Menurut beberapa penelitian yang dilakukan, kebijakan untuk menaikkan cukai rokok dianggap kurang begitu tepat. Dilansir dari penelitian Prakarsa Policy Brief dengan judul “Pengaruh Tingginya Kenaikan Harga Rokok terhadap Kebiasaan Merokok di Indonesia: Apa Kata Para Perokok”, jika terjadi kenaikan cukai rokok sebesar 50%, maka 87,93% responden akan tetap merokok dengan dua pilihan, yaitu bertahan dengan merek rokok yang selalu dibeli sebelumnya atau menggunakan merek rokok lain yang lebih murah. Data ini didapat dari survei representatif yang mereka lakukan pada tahun 2018 terhadap 1.440 perokok di enam kabupaten (Malang, Lampung Selatan, Tangerang, Gowa, Bandung, dan Banyumas). Kemudian, dilansir dari Diponegoro Journal of Economics Volume 1 Nomor 1 Tahun 2019, berdasarkan penelitian yang dilakukan di Semarang, adanya kenaikan harga rokok tidak begitu mempengaruhi jumlah konsumsi rokok para konsumen. Sementara yang mempengaruhi jumlah konsumsi rokok secara signifikan adalah variabel umur, frekuensi merokok, dan lama merokok.

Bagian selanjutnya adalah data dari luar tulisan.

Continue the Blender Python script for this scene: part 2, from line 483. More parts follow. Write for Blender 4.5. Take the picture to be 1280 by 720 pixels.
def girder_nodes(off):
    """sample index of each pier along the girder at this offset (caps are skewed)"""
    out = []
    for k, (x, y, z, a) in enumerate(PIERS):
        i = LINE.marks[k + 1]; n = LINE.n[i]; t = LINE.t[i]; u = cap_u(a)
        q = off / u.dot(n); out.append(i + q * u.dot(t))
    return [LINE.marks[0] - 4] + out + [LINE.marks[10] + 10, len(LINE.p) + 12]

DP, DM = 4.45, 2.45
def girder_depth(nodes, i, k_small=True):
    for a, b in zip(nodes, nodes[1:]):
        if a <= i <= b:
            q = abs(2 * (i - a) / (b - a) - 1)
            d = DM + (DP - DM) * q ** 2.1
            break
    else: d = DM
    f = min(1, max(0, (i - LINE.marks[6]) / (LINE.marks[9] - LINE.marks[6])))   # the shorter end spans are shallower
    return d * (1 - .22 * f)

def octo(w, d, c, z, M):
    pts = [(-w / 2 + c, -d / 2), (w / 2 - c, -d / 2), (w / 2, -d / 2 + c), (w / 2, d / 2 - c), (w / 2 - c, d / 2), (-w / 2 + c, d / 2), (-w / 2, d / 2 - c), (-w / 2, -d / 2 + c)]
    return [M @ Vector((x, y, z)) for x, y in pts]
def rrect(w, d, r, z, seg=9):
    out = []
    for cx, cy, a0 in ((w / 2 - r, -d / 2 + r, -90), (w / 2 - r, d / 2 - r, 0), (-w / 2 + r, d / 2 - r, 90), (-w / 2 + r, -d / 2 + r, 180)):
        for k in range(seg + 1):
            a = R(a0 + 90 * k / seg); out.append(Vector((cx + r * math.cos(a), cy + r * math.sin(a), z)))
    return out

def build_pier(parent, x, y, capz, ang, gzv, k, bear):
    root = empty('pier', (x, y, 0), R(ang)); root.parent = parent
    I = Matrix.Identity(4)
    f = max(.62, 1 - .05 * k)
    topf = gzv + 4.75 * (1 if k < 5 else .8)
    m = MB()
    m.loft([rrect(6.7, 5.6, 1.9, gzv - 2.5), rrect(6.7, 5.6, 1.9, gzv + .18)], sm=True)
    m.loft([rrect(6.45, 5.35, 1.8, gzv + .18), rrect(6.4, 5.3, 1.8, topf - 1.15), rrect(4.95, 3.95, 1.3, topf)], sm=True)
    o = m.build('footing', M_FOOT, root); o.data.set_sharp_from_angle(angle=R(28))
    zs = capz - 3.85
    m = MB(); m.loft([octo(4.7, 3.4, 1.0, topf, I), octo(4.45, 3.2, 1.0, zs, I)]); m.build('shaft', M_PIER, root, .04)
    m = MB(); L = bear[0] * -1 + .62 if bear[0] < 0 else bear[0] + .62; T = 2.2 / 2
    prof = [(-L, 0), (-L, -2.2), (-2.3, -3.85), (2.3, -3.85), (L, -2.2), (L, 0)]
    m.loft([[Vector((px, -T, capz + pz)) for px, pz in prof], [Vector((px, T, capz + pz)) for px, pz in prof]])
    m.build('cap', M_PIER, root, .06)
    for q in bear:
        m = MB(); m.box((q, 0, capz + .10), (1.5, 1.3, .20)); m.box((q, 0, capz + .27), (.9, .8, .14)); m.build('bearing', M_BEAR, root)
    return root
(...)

Ya, memang pada ujung-ujungnya beberapa penelitian menunjukkan bahwa kenaikan harga rokok tidak begitu berpengaruh terhadap pengurangan jumlah konsumen rokok. Kalau dipikir-pikir lagi, ini sungguh sebuah ironi bagi para perokok aktif. Selain sudah dicap menganggu dan sering disisihkan dari lingkungan karena asap dan baunya yang dianggap tidak enak, perokok aktif masih saja diperas oleh negara terkait harga rokok yang semakin menjulang tinggi. Akibatnya, banyak perokok mulai pindah ke merk rokok lain yang lebih murah, rokok lokal yang tidak ada pita cukai, bahkan hingga membeli lintingan. Semuanya itu dilakukan para perokok untuk memenuhi kebutuhan nikotinnya.